I Have Some Questions...
What if leadership wasn’t about having the answers—but about asking better questions?
On "I Have Some Questions…", Erik Berglund – a founder, coach, and Speechcraft evangelist – dives into the conversations that high performers aren’t having enough. This isn’t your typical leadership podcast. It’s a tactical deep-dive into the soft skills that actually drive results: the hard-to-nail moments of accountability, the awkward feedback loops, and the language that turns good leaders into great ones.
Each week, Erik explores a question that has shaped his own journey. Expect raw, unpolished curiosity. Expect conversations with bold thinkers, rising leaders, and practitioners who are tired of recycled advice and ready to talk about what really works. Expect episodes that get under the hood of how real change happens: through what we say, how we say it, and how often we practice it.
This show is for driven managers, emerging execs, and anyone who knows that real growth comes from curiosity rather than charisma.
Subscribe if you’re ready to stop winging it and start leading with intention.
I Have Some Questions...
058: How To Deal With The Looming Talent Glut
In this thought-provoking solo episode, Erik unpacks a major second-order consequence of AI: the collapse of the entry-level talent pipeline.

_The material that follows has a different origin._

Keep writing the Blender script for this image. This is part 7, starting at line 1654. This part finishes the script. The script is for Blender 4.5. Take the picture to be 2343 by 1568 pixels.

As AI increasingly absorbs the "grunt work" across industries, we risk losing the slow, steady process by which professionals build context, mastery, and leadership skills. This looming talent glut isn't just about job displacement—it's about long-term strategic gaps in leadership. Erik calls on leaders to start planning now for a future where developing and redeploying human potential will be more critical—and more difficult—than ever.
❓ The Big Question
What happens to leadership pipelines when AI eliminates the work that used to train future leaders?
💡 Key Takeaways
- The traditional path to strategic leadership—starting with menial tasks—will be disrupted by AI automation.
- AI will fulfill entry-level functions across industries, eliminating key opportunities for experiential learning.
- This shift creates a second-order problem: a future shortage of strategic talent with real-world context.
- Most companies don’t have systems in place to develop internal talent and rely on others to do it for them.
- If we don’t build better systems for training and redeploying people, we’re heading toward a long-term leadership drought.
🧠 Concepts, Curves, and Frameworks
- Osmotic Learning: The slow, immersive absorption of context through repeated exposure to low-stakes work.
- First-Order vs. Second-Order Problems: First is job displacement; second is the absence of future-ready talent.
- Fractional Expertise Model: A potential solution where skilled professionals port across industries for high-leverage work.
- AI-Augmented Training: Tech like VR/AR simulations or AI roleplay can accelerate skill development in the absence of traditional paths.
- Talent Reliance Matrix: If your company relies on others to train your future hires, you’re especially vulnerable to this shift.
🔁 Real-Life Reflections
- Erik highlights how most strategic contributors today were shaped by years of “doing the work” in junior roles.
- He cautions leaders who celebrate efficiency gains without considering the downstream costs to their talent pipeline.
- Companies that depend on poaching talent rather than developing it are particularly exposed.
🧰 Put This Into Practice
- Ask yourself: Does our company actually develop talent—or do we rely on others to do it for us?
- Begin documenting what osmosis-based learning used to look like in your org. How could you simulate that now?
- Experiment with AI tools and simulations (like roleplay or VR) for real-time, skills-based learning.
- Think ahead: what roles might disappear in your industry, and what strategic consequences will follow?
- If you're a leader, start networking with others who are wrestling with the same questions. The answers won’t come solo.
🗣️ Favorite Quotes
“We’re about to lose the mechanism by which people become qualified to lead.”
“The second-order problem isn’t job loss—it’s the collapse of strategic thinking capacity five years from now.”
“If you kill the entry-level rung, you don’t just save money—you stall the ladder.”
“Most companies don’t build leaders. They just hope to hire ones someone else trained.”
“AI is changing the value stream—and we’re not ready for what comes next.”